Blogging Because I Don't Know What to Do With Myself

I know it is weird to think that I have moments where I don't know what to do with myself. Because there's ALWAYS something to do. There's always dishes. There's always laundry. My kids want me to go outside and play with them. And the kids' bathroom could REALLY use some attention.

But I'm writing because I don't know quite what else to do with myself. I feel like I should be reading. Or something. But I've kinda been sitting helplessly looking at the computer and doing nothing for a good 20 minutes so I opened a blog post to see if writing could settle me a bit. It sometimes works. 
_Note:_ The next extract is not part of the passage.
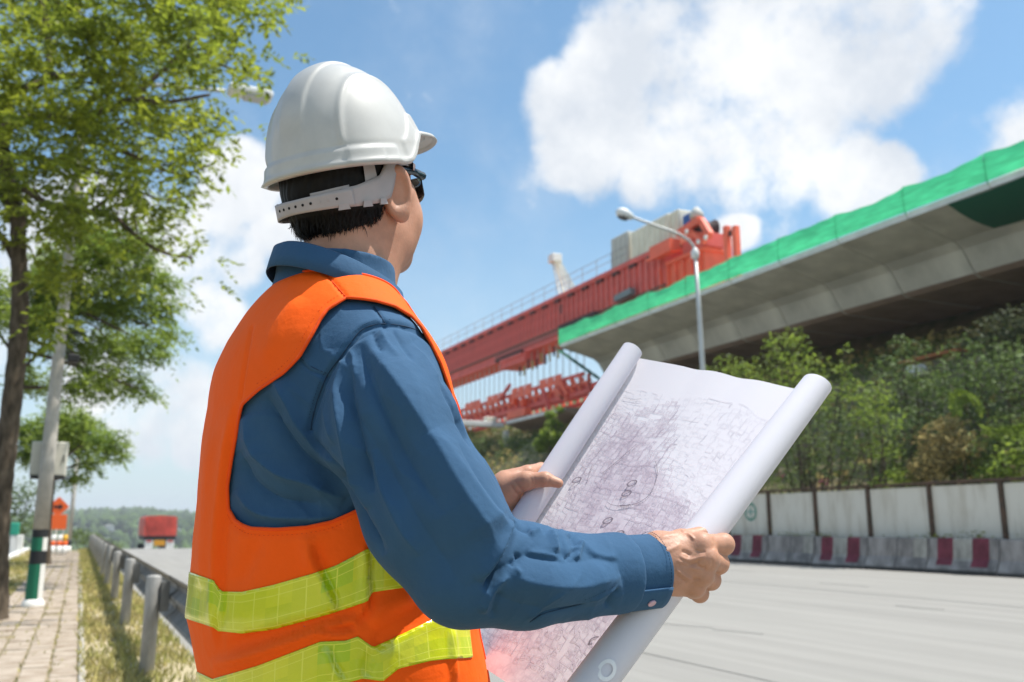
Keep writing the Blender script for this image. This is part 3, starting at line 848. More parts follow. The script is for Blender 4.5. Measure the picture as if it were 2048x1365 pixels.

It's Father's Day weekend and also the first federally recognized holiday of Juneteenth. Like a lot of people, I don't have a history with Juneteenth. I like the idea of people getting a recognized holiday to celebrate, but there's a flip side to it. The timing is terrible. To have a holiday in the third week in June here screws with our school calendar in major ways, the overlap with Father's Day is a challenge, it's just awkward. I'm not old enough to remember the last time a federal holiday was added to the calendar so I'm sure that after awhile we will get used to the timing of it and adjust ourselves. It feels to me like making a holiday federal just invites cheap commercialization of it and a lot of white people jumping on board to a celebration that isn't really for them, but I'm not of the community and don't really feel like it's my place to say anything. Like a lot of white people, I didn't really have any knowledge or understanding of this celebration until very recently, so I'm trying to be a listener and an observer and not insert myself into it.

As for Father's Day, it is about as expected. Family road trip to Josh's favorite antique store/park location yesterday to celebrate him and then dad not feeling up to us celebrating him on actual Father's Day, which is today. We will get down there and celebrate him sometime this week. It's easier when school is out.

The last day of school was on Friday, and I was hit with more end of school emotions than I was expecting this year. I think it goes back to it being the first real ordinary school year of James's life, but I feel myself missing this year and this teacher already. I'm very proud of James. A lot has been going on and he has done well. We celebrated with root beer floats, as has become our tradition. And now we head into a summer with a lot going on, but not so much in the early weeks, and the weather has still been quite crummy overall. So we slide into summer.

Media consumption. This morning for Juneteenth I read two young adult poems illustrated in books. The first was Ain't Burned All the Bright by Jason Reynolds, which was amazing. If the emotions of 2020 were ever captured into a book, that's the one. Then I read the illustrated poem Inheritance by Elizabeth Acevedo which was also quite good. It's all about Black women's hair and how controlling hair has been used as a device to control women. Other things I'm currently reading: The Bookshop of Dust and Dreams, which is about a magical bookshop that is located in 1944 but has time traveling properties, and Station Life in New Zealand, which is reprinted letters from the 1860s written by an English woman who went to live in New Zealand. It's been a good reading month. And I'm still rewatching Grace and Frankie and relistening to The West Wing Weekly. Don't ask. I need to be soothed.

Today I'm grateful for the dads in my life, family time, Bellingham, books, friends, small moments of peace and quiet, and no calorie water flavoring.